### The task
Show all lines from the listing below that contain "writing".

3D scene scripts
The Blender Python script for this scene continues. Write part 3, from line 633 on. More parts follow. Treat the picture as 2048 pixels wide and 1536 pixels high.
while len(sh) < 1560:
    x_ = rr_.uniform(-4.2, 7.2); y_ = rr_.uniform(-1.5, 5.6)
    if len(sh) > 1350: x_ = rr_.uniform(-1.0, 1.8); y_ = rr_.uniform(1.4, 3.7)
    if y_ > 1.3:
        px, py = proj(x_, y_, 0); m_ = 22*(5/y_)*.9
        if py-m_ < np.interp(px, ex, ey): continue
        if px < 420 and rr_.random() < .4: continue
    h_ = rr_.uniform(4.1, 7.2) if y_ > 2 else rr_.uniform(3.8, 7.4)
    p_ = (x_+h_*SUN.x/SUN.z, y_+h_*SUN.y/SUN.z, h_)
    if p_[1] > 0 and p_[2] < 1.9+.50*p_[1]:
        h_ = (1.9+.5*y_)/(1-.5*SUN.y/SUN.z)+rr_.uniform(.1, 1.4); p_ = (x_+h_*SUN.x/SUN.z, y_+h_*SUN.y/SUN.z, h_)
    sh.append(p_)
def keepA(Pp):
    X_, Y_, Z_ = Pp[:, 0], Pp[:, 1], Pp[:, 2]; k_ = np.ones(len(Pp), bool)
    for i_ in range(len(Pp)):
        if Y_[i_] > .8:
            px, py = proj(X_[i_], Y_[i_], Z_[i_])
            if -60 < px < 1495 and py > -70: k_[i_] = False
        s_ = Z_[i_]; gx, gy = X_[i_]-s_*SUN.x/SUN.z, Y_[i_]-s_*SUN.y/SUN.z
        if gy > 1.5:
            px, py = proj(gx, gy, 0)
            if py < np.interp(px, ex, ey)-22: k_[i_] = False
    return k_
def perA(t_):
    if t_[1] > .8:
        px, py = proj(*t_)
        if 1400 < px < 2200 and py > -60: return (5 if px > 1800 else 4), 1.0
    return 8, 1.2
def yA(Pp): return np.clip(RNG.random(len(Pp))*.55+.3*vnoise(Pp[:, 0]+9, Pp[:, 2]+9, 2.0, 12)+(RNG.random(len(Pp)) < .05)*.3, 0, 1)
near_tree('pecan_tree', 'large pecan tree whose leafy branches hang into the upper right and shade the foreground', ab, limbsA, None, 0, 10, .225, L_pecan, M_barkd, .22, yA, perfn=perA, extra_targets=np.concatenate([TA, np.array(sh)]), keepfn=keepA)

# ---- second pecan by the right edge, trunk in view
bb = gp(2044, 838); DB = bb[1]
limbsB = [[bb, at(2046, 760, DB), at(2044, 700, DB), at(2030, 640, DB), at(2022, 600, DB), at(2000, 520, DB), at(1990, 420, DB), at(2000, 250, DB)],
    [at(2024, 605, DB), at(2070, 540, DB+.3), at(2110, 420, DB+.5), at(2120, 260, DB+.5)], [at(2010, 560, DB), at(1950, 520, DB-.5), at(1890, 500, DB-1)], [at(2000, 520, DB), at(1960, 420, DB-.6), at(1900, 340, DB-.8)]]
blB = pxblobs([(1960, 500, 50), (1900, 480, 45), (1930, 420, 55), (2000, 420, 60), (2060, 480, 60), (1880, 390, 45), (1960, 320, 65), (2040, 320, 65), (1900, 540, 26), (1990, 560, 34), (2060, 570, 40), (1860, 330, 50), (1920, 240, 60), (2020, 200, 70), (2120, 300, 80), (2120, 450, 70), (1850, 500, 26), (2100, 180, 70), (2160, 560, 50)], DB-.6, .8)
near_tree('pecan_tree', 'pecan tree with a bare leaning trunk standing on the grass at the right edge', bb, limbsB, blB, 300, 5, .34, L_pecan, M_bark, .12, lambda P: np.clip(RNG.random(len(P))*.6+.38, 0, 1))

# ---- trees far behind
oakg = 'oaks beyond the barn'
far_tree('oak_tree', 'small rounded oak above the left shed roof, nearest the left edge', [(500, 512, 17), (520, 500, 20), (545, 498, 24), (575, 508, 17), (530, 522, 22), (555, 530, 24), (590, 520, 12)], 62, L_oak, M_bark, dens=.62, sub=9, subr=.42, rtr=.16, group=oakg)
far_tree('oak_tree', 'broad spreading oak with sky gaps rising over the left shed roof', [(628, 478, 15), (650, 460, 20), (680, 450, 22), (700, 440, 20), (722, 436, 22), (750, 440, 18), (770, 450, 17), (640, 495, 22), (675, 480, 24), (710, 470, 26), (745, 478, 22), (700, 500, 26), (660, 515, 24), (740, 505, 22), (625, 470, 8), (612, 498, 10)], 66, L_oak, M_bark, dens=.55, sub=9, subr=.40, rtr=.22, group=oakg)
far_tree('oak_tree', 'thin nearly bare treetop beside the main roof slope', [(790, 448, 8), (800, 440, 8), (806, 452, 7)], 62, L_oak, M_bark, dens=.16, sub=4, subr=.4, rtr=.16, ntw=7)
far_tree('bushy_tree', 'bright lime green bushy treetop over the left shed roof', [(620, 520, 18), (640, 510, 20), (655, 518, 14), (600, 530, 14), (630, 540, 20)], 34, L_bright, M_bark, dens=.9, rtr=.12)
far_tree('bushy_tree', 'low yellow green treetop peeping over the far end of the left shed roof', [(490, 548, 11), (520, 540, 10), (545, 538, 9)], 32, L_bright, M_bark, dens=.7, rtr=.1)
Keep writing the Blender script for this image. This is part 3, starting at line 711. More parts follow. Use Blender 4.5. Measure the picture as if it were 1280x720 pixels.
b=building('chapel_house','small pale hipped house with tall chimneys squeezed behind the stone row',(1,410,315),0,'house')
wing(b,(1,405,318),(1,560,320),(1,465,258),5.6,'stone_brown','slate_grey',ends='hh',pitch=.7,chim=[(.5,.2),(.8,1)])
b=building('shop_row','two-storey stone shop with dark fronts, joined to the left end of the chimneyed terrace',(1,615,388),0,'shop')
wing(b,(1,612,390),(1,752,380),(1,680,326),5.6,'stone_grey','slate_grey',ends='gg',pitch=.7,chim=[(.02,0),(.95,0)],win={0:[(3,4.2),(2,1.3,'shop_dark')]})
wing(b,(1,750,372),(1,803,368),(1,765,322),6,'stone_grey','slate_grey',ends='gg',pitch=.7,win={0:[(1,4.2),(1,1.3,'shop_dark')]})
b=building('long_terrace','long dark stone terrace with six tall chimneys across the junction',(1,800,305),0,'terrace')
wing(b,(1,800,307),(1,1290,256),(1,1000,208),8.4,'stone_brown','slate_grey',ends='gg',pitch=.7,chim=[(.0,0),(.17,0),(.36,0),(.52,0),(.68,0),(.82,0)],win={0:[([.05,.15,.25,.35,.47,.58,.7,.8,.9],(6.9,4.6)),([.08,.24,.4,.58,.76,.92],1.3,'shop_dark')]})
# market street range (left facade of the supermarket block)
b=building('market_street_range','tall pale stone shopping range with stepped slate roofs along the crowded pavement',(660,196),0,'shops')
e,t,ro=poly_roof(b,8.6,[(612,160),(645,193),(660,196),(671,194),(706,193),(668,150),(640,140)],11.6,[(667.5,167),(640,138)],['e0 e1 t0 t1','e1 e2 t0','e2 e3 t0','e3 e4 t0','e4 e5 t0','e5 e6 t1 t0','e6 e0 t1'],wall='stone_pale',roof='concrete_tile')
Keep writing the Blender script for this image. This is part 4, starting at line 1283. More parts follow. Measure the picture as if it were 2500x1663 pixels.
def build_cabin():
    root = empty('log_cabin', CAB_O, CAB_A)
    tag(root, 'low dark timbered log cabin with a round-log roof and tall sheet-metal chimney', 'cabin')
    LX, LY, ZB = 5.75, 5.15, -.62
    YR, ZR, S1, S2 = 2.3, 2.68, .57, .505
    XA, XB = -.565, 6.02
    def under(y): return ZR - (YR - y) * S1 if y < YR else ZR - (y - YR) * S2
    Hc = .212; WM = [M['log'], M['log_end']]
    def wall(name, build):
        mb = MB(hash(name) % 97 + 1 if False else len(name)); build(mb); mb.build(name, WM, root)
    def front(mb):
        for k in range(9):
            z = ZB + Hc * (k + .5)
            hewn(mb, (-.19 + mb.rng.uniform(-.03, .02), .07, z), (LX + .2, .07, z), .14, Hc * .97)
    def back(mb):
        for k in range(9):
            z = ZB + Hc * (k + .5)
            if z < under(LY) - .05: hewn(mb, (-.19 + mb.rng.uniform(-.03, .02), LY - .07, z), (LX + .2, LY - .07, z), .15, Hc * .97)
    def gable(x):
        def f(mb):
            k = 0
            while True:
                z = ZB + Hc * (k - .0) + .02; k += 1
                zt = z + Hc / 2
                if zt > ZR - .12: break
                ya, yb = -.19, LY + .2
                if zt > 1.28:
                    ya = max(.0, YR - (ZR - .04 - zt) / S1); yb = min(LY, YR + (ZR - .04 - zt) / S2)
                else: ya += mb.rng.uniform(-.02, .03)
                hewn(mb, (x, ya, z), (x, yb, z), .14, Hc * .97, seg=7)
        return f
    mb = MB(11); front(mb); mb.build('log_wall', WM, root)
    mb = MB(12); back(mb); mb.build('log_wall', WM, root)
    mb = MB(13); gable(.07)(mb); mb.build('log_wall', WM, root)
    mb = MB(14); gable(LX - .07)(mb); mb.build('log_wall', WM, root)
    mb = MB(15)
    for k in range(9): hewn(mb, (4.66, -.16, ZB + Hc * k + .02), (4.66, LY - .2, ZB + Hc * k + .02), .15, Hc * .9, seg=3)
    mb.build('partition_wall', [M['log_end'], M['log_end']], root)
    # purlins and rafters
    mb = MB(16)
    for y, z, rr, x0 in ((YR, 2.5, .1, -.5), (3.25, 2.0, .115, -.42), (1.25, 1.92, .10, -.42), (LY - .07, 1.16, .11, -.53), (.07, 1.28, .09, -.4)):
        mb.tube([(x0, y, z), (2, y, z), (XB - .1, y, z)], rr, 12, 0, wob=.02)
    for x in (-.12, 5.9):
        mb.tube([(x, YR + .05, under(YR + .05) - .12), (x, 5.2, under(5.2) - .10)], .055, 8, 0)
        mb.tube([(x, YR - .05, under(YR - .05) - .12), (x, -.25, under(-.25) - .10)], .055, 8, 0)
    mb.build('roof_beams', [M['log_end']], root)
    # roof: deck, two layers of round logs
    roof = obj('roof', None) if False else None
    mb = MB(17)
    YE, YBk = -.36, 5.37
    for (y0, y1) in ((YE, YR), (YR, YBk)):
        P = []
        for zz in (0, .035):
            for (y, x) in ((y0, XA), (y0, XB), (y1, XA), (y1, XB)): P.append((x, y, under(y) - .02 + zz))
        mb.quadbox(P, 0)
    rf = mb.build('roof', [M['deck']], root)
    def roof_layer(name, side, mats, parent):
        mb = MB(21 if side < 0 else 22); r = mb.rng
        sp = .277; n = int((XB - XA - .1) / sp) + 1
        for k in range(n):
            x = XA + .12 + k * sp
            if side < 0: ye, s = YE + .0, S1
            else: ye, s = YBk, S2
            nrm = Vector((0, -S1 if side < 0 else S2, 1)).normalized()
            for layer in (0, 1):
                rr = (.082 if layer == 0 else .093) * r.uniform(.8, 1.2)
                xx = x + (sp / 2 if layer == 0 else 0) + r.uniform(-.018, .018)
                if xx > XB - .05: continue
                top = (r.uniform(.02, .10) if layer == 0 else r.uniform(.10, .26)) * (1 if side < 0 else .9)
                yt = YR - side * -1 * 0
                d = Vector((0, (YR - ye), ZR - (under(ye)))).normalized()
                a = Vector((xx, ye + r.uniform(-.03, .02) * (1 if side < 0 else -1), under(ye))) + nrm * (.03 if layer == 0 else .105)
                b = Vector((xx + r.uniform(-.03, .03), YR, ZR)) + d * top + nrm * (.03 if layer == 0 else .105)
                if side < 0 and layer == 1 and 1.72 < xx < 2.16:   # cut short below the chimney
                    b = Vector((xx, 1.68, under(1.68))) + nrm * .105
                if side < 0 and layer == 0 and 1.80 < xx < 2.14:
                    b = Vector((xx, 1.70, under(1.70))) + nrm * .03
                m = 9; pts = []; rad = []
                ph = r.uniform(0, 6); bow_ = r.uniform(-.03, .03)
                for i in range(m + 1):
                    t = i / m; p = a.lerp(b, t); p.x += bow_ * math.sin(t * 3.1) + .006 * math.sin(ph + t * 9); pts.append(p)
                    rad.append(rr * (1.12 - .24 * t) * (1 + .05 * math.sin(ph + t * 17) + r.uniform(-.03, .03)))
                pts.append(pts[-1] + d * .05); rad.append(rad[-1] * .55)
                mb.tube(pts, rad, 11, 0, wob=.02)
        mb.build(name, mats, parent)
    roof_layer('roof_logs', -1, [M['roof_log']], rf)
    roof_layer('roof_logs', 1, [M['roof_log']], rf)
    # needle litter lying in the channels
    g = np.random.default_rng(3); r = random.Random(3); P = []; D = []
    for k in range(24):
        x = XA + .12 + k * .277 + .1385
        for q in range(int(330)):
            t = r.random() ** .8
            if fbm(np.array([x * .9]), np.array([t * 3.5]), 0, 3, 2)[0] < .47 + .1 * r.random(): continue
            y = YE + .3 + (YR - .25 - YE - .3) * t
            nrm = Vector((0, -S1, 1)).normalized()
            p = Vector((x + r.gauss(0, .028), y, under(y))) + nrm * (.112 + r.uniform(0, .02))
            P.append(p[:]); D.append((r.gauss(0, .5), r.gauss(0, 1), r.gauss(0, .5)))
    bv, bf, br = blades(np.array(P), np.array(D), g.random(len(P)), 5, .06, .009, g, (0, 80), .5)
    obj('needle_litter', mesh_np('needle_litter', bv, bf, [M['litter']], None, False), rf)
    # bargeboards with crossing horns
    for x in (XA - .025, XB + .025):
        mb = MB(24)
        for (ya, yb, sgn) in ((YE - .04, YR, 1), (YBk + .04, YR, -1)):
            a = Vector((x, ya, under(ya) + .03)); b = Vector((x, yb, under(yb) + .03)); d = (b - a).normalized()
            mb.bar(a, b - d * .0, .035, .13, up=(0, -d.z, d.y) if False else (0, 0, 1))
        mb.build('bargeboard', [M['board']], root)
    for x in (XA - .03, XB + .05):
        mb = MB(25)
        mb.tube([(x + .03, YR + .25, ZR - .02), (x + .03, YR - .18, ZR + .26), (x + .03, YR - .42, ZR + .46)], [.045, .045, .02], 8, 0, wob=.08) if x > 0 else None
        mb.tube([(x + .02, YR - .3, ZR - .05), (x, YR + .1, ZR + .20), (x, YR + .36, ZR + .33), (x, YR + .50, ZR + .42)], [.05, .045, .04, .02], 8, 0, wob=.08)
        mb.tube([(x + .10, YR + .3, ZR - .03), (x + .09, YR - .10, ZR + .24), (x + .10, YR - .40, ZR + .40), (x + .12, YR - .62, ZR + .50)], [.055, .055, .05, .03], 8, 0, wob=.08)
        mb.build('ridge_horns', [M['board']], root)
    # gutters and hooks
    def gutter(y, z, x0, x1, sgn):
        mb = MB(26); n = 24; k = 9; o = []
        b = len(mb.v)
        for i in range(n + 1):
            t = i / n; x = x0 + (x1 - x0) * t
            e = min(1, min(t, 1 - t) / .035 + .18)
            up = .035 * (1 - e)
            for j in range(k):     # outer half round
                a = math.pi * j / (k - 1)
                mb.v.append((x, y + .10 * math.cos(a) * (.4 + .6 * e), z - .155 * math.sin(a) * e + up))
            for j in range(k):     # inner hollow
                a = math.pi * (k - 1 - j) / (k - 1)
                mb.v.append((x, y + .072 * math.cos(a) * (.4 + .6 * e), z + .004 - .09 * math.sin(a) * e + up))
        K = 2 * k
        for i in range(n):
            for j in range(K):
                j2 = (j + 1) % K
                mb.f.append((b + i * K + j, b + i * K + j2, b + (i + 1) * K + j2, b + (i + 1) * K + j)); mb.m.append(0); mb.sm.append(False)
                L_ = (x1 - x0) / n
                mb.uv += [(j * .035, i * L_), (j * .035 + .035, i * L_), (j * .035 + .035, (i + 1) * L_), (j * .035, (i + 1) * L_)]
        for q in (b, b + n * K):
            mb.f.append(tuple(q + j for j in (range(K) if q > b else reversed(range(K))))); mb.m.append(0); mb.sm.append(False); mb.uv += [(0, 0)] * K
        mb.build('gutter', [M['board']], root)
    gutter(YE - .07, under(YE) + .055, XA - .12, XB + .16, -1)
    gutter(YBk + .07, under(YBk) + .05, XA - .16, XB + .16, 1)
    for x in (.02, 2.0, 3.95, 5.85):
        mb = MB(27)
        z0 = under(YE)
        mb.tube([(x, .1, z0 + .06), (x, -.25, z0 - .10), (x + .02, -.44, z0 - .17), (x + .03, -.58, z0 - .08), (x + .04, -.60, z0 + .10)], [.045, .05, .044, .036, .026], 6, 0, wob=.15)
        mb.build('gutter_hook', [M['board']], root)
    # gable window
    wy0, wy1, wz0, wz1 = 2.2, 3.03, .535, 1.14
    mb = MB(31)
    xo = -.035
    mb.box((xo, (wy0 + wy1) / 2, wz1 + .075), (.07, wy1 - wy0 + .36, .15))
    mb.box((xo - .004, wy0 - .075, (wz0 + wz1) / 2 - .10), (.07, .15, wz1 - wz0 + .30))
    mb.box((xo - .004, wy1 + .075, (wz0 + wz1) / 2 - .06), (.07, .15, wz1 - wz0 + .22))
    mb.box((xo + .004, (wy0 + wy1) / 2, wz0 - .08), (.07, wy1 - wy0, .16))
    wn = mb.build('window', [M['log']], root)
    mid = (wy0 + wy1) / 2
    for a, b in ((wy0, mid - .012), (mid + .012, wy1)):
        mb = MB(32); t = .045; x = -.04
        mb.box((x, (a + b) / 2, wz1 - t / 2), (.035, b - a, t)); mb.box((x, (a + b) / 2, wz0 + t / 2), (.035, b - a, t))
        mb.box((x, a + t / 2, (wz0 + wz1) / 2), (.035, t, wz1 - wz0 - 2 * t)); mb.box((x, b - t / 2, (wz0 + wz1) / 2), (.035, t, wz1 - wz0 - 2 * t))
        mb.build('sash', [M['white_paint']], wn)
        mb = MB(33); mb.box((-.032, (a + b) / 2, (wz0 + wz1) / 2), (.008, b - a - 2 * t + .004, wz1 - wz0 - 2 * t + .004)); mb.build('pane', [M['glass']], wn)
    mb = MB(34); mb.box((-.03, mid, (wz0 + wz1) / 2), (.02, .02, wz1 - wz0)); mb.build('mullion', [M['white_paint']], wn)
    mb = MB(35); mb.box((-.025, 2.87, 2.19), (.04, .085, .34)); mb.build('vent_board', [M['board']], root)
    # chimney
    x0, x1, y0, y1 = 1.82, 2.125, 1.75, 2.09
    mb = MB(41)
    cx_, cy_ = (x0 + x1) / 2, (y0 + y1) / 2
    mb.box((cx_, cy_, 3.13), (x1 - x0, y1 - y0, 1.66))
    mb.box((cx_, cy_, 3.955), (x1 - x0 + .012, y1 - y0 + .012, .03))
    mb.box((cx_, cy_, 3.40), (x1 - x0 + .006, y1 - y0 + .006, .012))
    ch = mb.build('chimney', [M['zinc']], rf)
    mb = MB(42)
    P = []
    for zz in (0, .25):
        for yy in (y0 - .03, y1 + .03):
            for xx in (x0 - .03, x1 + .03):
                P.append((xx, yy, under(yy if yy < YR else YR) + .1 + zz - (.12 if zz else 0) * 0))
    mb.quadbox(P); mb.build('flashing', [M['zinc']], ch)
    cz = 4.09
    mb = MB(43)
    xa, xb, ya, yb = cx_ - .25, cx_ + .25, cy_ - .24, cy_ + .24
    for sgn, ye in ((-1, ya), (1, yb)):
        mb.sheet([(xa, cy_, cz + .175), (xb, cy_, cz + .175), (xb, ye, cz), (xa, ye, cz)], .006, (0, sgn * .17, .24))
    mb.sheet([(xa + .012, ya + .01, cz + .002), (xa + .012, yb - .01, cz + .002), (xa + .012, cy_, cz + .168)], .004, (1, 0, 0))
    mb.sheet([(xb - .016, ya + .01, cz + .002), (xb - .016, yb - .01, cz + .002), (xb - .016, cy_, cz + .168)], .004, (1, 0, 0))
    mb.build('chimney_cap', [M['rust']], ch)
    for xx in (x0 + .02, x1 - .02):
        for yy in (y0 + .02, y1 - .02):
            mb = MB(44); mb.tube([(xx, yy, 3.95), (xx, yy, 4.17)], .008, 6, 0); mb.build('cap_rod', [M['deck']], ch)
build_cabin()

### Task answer
Keep writing the Blender script for this image. This is part 3, starting at line 711. More parts follow. Use Blender 4.5. Measure the picture as if it were 1280x720 pixels.
Keep writing the Blender script for this image. This is part 4, starting at line 1283. More parts follow. Measure the picture as if it were 2500x1663 pixels.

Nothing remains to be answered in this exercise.